• [Work to be completed] Exactly the lines from the one containing "Reconstruct this image" through the one containing "COL = sc.collection" must be returned; include both ends and nothing else.

• [Given records]
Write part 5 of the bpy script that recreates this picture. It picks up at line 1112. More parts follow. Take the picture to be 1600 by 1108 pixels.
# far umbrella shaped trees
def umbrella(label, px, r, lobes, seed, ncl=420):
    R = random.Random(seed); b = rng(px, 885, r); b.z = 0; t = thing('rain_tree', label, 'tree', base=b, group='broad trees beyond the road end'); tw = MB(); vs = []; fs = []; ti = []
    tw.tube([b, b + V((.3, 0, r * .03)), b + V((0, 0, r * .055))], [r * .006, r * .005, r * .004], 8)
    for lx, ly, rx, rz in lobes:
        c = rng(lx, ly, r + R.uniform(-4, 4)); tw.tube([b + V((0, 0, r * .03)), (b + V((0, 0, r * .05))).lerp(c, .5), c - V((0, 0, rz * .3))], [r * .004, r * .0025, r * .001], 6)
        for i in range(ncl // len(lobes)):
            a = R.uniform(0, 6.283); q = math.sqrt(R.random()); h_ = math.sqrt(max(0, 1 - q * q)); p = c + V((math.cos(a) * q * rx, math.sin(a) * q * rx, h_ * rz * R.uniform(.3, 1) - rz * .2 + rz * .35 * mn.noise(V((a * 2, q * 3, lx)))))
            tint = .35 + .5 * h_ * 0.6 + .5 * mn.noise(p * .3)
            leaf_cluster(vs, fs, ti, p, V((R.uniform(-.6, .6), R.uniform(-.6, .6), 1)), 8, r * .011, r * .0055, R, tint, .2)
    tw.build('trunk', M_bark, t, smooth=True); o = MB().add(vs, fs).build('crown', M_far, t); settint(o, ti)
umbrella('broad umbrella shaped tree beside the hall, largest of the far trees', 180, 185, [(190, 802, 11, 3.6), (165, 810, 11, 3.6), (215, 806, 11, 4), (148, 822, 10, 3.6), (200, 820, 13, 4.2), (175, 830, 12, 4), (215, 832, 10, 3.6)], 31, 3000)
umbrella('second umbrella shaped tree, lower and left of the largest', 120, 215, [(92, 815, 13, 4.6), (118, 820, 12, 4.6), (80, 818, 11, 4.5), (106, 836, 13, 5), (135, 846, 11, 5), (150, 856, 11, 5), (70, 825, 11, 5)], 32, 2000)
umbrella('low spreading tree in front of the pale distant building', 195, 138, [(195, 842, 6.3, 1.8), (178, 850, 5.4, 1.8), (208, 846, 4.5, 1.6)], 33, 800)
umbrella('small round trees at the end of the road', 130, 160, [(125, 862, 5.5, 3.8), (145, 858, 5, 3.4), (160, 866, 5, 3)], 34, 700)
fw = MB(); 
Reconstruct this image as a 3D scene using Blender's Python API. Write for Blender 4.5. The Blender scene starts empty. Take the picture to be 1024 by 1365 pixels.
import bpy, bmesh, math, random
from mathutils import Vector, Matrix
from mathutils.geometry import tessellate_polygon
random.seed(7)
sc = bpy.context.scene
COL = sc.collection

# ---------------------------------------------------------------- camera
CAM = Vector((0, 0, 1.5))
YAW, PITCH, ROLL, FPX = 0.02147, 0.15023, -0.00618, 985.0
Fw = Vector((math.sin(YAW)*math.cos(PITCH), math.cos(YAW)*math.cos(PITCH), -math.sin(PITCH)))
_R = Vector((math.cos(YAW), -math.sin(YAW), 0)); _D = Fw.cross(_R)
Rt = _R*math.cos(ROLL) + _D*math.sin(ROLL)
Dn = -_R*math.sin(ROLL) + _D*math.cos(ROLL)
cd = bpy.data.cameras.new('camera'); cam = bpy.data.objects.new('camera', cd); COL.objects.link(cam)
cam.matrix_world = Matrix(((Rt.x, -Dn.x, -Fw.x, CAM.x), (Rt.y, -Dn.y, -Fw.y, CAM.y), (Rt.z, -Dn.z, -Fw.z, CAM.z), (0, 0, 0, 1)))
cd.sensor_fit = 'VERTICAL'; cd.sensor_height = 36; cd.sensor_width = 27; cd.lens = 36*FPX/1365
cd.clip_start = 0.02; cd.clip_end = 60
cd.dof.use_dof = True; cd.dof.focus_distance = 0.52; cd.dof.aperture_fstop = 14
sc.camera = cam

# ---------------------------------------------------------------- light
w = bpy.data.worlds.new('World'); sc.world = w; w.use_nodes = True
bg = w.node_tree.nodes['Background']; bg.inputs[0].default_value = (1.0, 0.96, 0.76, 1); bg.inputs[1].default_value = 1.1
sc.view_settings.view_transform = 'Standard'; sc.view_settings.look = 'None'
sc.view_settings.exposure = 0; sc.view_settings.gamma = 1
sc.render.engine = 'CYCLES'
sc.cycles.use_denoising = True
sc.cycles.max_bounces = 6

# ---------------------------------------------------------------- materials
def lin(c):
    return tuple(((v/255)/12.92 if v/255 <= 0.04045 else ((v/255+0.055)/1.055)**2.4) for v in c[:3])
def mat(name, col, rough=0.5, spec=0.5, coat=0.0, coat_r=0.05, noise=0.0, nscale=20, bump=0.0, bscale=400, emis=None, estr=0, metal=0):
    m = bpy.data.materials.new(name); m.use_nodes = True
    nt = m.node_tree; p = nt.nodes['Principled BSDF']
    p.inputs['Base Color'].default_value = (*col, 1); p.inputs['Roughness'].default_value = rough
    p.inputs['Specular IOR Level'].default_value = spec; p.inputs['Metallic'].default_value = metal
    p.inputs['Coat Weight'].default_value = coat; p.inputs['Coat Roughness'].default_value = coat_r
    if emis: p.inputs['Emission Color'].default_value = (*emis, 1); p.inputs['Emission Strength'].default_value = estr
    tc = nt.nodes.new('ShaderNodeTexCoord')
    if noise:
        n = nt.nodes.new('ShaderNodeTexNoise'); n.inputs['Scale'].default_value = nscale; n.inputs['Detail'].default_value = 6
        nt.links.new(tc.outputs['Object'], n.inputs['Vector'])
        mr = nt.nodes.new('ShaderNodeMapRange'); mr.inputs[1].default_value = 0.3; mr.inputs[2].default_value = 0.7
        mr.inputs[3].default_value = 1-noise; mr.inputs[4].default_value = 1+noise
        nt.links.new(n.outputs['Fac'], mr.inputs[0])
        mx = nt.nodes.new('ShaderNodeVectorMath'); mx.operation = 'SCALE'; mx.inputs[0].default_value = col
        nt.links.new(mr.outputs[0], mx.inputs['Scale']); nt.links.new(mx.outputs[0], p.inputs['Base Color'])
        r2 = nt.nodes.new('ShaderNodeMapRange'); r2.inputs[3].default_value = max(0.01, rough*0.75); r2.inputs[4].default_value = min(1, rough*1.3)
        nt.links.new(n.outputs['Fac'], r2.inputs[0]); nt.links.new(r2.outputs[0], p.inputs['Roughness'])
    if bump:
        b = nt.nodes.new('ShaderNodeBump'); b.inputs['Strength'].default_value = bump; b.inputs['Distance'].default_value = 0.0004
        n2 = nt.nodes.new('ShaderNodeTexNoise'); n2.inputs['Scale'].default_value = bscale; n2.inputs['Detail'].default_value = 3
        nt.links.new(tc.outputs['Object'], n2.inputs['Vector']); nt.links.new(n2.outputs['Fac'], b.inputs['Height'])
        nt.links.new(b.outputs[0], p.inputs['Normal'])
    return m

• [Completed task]
Reconstruct this image as a 3D scene using Blender's Python API. Write for Blender 4.5. The Blender scene starts empty. Take the picture to be 1024 by 1365 pixels.
import bpy, bmesh, math, random
from mathutils import Vector, Matrix
from mathutils.geometry import tessellate_polygon
random.seed(7)
sc = bpy.context.scene
COL = sc.collection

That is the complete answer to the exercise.